▸ **RECORDED DATA**
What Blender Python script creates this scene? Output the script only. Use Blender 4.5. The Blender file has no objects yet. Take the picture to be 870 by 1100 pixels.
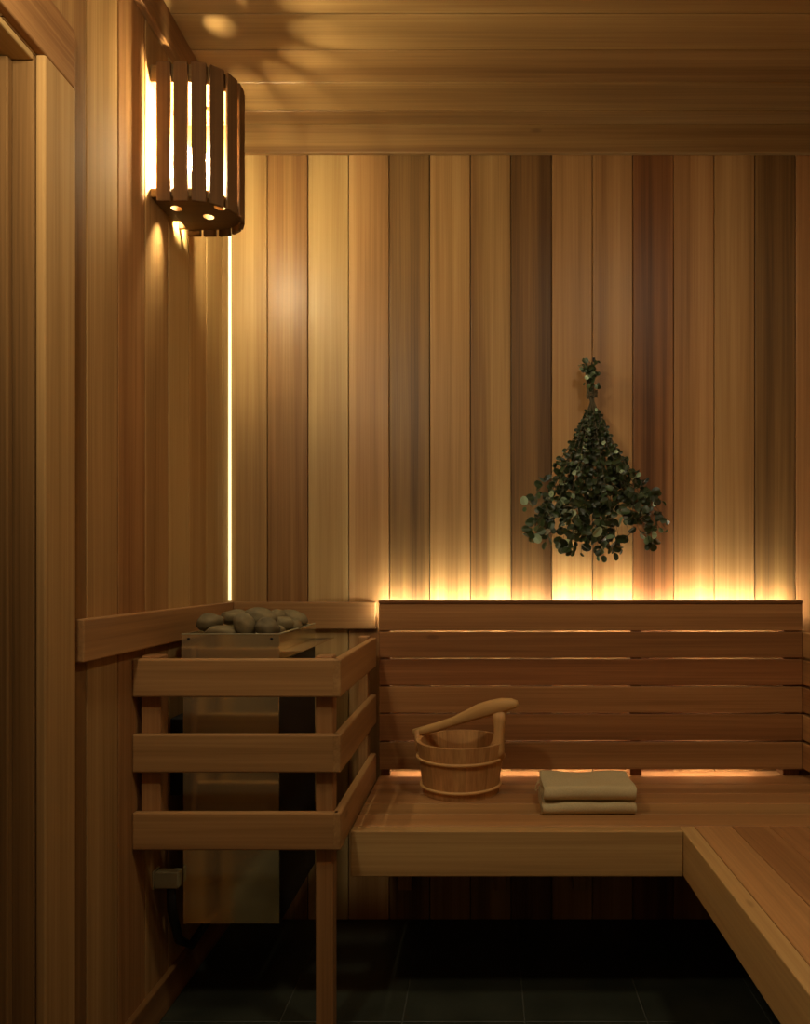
import bpy, bmesh, math, random
from mathutils import Vector, Matrix, noise
C = bpy.context.scene.collection
R = random.Random(7)
F = 784.0; CH = 1.113            # focal length in pixels, eye height
WX, WY, CZ = -0.818, 2.34, 2.54  # left wall, back wall, ceiling
RX, FY = 1.10, -0.95             # right wall, wall behind the viewer

def P(x, y, d):                  # photo pixel at depth d -> world point
    return Vector(((x-520)*d/F, d, CH+(615-y)*d/F))

# ------------------------------------------------------------ materials
def mat(name, col=(.5,.5,.5), rough=.5, metal=0, spec=.5, emit=None, estr=0):
    m = bpy.data.materials.new(name); m.use_nodes = True
    b = m.node_tree.nodes['Principled BSDF']
    b.inputs['Base Color'].default_value = (*col,1)
    b.inputs['Roughness'].default_value = rough
    b.inputs['Metallic'].default_value = metal
    b.inputs['Specular IOR Level'].default_value = spec
    if emit:
        b.inputs['Emission Color'].default_value = (*emit,1)
        b.inputs['Emission Strength'].default_value = estr
    return m

def wood(name, gain=1.0, streak=.55, rough=.42, spec=.32, tint=(1,1,1)):
    m = mat(name, rough=rough, spec=spec); nt = m.node_tree; N = nt.nodes; L = nt.links
    b = N['Principled BSDF']
    ag = N.new('ShaderNodeAttribute'); ag.attribute_name = 'grain'
    at = N.new('ShaderNodeAttribute'); at.attribute_name = 'tone'
    sp = N.new('ShaderNodeSeparateXYZ'); L.new(at.outputs['Vector'], sp.inputs[0])
    def nz(sx, sy, detail, dist=0):
        v = N.new('ShaderNodeVectorMath'); v.operation = 'MULTIPLY'
        v.inputs[1].default_value = (sx, sy, sy); L.new(ag.outputs['Vector'], v.inputs[0])
        n = N.new('ShaderNodeTexNoise'); n.inputs['Scale'].default_value = 1
        n.inputs['Detail'].default_value = detail; n.inputs['Distortion'].default_value = dist
        L.new(v.outputs[0], n.inputs['Vector']); return n.outputs['Fac']
    def mth(op, a, bb, c=None):
        n = N.new('ShaderNodeMath'); n.operation = op
        for i, q in enumerate((a, bb, c)):
            if q is None: continue
            if isinstance(q, (int,float)): n.inputs[i].default_value = q
            else: L.new(q, n.inputs[i])
        return n.outputs[0]
    broad = nz(.26, 12, 3, .2); mid = nz(.8, 50, 3, .3); fine = nz(2.5, 190, 2)
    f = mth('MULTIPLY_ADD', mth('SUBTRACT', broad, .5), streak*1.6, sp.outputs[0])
    f = mth('MULTIPLY_ADD', mth('SUBTRACT', mid, .5), .32, f)
    f = mth('MULTIPLY_ADD', mth('SUBTRACT', fine, .5), .34, f)
    r = N.new('ShaderNodeValToRGB'); L.new(f, r.inputs[0])
    cr = r.color_ramp
    cols = [(0,(.11,.055,.018)), (.33,(.26,.142,.048)), (.66,(.45,.270,.098)), (1,(.62,.42,.170))]
    cr.elements[0].position, cr.elements[1].position = 0, 1
    cr.elements.new(.33); cr.elements.new(.66)
    for e, (p, c) in zip(cr.elements, cols):
        e.position = p; e.color = (c[0]*gain*tint[0], c[1]*gain*tint[1], c[2]*gain*tint[2], 1)
    mx = N.new('ShaderNodeMix'); mx.data_type = 'RGBA'; mx.blend_type = 'MULTIPLY'
    L.new(sp.outputs[1], mx.inputs['Factor']); L.new(r.outputs[0], mx.inputs['A'])
    mx.inputs['B'].default_value = (1.06,.74,.72,1)
    # small dark knots, only on some boards
    v = N.new('ShaderNodeVectorMath'); v.operation = 'MULTIPLY'; v.inputs[1].default_value = (1.6,4.0,4.0)
    L.new(ag.outputs['Vector'], v.inputs[0])
    vo = N.new('ShaderNodeTexVoronoi'); vo.inputs['Scale'].default_value = 1; L.new(v.outputs[0], vo.inputs['Vector'])
    kn = N.new('ShaderNodeMapRange'); kn.inputs[1].default_value = .02; kn.inputs[2].default_value = .04
    kn.inputs[3].default_value = .4; kn.inputs[4].default_value = 0
    L.new(vo.outputs['Distance'], kn.inputs[0])
    mk = N.new('ShaderNodeMix'); mk.data_type = 'RGBA'
    L.new(kn.outputs[0], mk.inputs['Factor']); L.new(mx.outputs['Result'], mk.inputs['A'])
    mk.inputs['B'].default_value = (.09,.04,.016,1)
    L.new(mk.outputs['Result'], b.inputs['Base Color'])
    bp = N.new('ShaderNodeBump'); bp.inputs['Strength'].default_value = .12; bp.inputs['Distance'].default_value = .001
    L.new(mid, bp.inputs['Height']); L.new(bp.outputs[0], b.inputs['Normal'])
    rr = mth('MULTIPLY_ADD', fine, .18, rough-.09); L.new(rr, b.inputs['Roughness'])
    return m

W_WALL = wood('cedar_boards', .82, .85)
W_LEFT = wood('left_wall_cedar_boards', .90, .42, rough=.8, spec=.05)
W_CEIL = wood('ceiling_cedar_boards', .80, .55)
W_BENCH = wood('bench_cedar', 1.05, .42, rough=.5)
W_GUARD = wood('guard_cedar', .95, .40, rough=.5)
W_BUCKET = wood('pale_bucket_pine', 1.4, .22, rough=.55)
W_SCONCE = wood('sconce_wood', .36, .25, rough=.6, spec=.15)
GROOVE = mat('groove_shadow_wood', (.02,.01,.004), .9)
STEEL = mat('brushed_stainless_steel', (.80,.69,.40), .12, .86)
DARKSTEEL = mat('dark_steel', (.03,.03,.03), .5, .6)
CAST = mat('bare_cast_box', (.30,.25,.13), .55, .0)
RUBBER = mat('black_cable', (.012,.012,.012), .6)
PORC = mat('white_porcelain', (.75,.72,.65), .35)
LED = mat('led_tape', emit=(.97,.95,.76), estr=75)
LEDLOW = mat('led_tape_lower', emit=(1.0,.82,.60), estr=24)
GLOWV = mat('corner_glow', emit=(1.0,.86,.42), estr=1.3)
BULB = mat('lit_bulb', emit=(1.0,.86,.52), estr=1750)
def slate():
    m = mat('dark_slate_tile', (.03,.034,.025), .5); nt = m.node_tree; N = nt.nodes; L = nt.links
    tc = N.new('ShaderNodeTexCoord'); n = N.new('ShaderNodeTexNoise'); n.inputs['Scale'].default_value = 5; n.inputs['Detail'].default_value = 6
    L.new(tc.outputs['Object'], n.inputs['Vector']); r = N.new('ShaderNodeValToRGB')
    r.color_ramp.elements[0].color = (.020,.023,.015,1); r.color_ramp.elements[1].color = (.048,.052,.034,1)
    r.color_ramp.elements[0].position = .3; r.color_ramp.elements[1].position = .7
    L.new(n.outputs['Fac'], r.inputs[0]); L.new(r.outputs[0], N['Principled BSDF'].inputs['Base Color'])
    bp = N.new('ShaderNodeBump'); bp.inputs['Strength'].default_value = .3; bp.inputs['Distance'].default_value = .003
    L.new(n.outputs['Fac'], bp.inputs['Height']); L.new(bp.outputs[0], N['Principled BSDF'].inputs['Normal'])
    return m
SLATE = slate(); GROUT = mat('pale_grout', (.11,.11,.08), .9)
def stonemat():
    m = mat('grey_olive_stone', (.16,.14,.09), .8); nt = m.node_tree; N = nt.nodes; L = nt.links
    tc = N.new('ShaderNodeTexCoord'); n = N.new('ShaderNodeTexNoise'); n.inputs['Scale'].default_value = 22; n.inputs['Detail'].default_value = 8
    oi = N.new('ShaderNodeObjectInfo')
    L.new(tc.outputs['Object'], n.inputs['Vector']); r = N.new('ShaderNodeValToRGB')
    r.color_ramp.elements[0].color = (.060,.041,.015,1); r.color_ramp.elements[1].color = (.19,.138,.058,1)
    r.color_ramp.elements[0].position = .25; r.color_ramp.elements[1].position = .8
    a = N.new('ShaderNodeMath'); a.operation = 'MULTIPLY_ADD'; a.inputs[1].default_value = .3
    L.new(oi.outputs['Random'], a.inputs[0]); L.new(n.outputs['Fac'], a.inputs[2])
    s = N.new('ShaderNodeMath'); s.operation = 'SUBTRACT'; s.inputs[1].default_value = .15; L.new(a.outputs[0], s.inputs[0])
    L.new(s.outputs[0], r.inputs[0]); L.new(r.outputs[0], N['Principled BSDF'].inputs['Base Color'])
    bp = N.new('ShaderNodeBump'); bp.inputs['Strength'].default_value = .35; bp.inputs['Distance'].default_value = .004
    L.new(n.outputs['Fac'], bp.inputs['Height']); L.new(bp.outputs[0], N['Principled BSDF'].inputs['Normal'])
    return m
STONE = stonemat()
def clothmat():
    m = mat('oatmeal_linen', (.50,.44,.31), .95, spec=.1); nt = m.node_tree; N = nt.nodes; L = nt.links
    tc = N.new('ShaderNodeTexCoord'); w = N.new('ShaderNodeTexNoise'); w.inputs['Scale'].default_value = 320
    L.new(tc.outputs['Object'], w.inputs['Vector'])
    r = N.new('ShaderNodeValToRGB'); r.color_ramp.elements[0].color = (.44,.36,.19,1); r.color_ramp.elements[1].color = (.64,.53,.30,1)
    L.new(w.outputs['Fac'], r.inputs[0]); L.new(r.outputs[0], N['Principled BSDF'].inputs['Base Color'])
    bp = N.new('ShaderNodeBump'); bp.inputs['Strength'].default_value = .3; bp.inputs['Distance'].default_value = .001
    L.new(w.outputs['Fac'], bp.inputs['Height']); L.new(bp.outputs[0], N['Principled BSDF'].inputs['Normal'])
    return m
CLOTH = clothmat()
def leafmat():
    m = mat('eucalyptus_leaf', (.05,.08,.03), .38, spec=.5); nt = m.node_tree; N = nt.nodes; L = nt.links
    at = N.new('ShaderNodeAttribute'); at.attribute_name = 'tone'
    sp = N.new('ShaderNodeSeparateXYZ'); L.new(at.outputs['Vector'], sp.inputs[0])
    r = N.new('ShaderNodeValToRGB'); L.new(sp.outputs[0], r.inputs[0])
    r.color_ramp.elements[0].color = (.014,.022,.007,1); r.color_ramp.elements[1].color = (.46,.60,.38,1)  # pale end of the ramp paints lit highlights on a few leaves
    e = r.color_ramp.elements.new(.75); e.color = (.045,.075,.024,1)
    L.new(r.outputs[0], N['Principled BSDF'].inputs['Base Color'])
    return m
LEAF = leafmat(); STEM = mat('brown_green_stem', (.07,.055,.025), .7); TWINE = mat('pale_twine', (.10,.085,.045), .9)

# ------------------------------------------------------------ mesh helpers
def tag(o, label=None, cat=None, group=None, kind=None):
    if label: o['label'] = label
    if cat: o['category'] = cat
    if group: o['group'] = group
    if kind: o['kind'] = kind
    return o
def empty(name, loc, label, cat, group=None):
    o = bpy.data.objects.new(name, None); C.objects.link(o); o.location = loc
    o.empty_display_size = .05
    return tag(o, label, cat, group)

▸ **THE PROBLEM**
Go through the data and gather every line that holds "objects".

▸ **FINAL ANSWER**
What Blender Python script creates this scene? Output the script only. Use Blender 4.5. The Blender file has no objects yet. Take the picture to be 870 by 1100 pixels.
    o = bpy.data.objects.new(name, None); C.objects.link(o); o.location = loc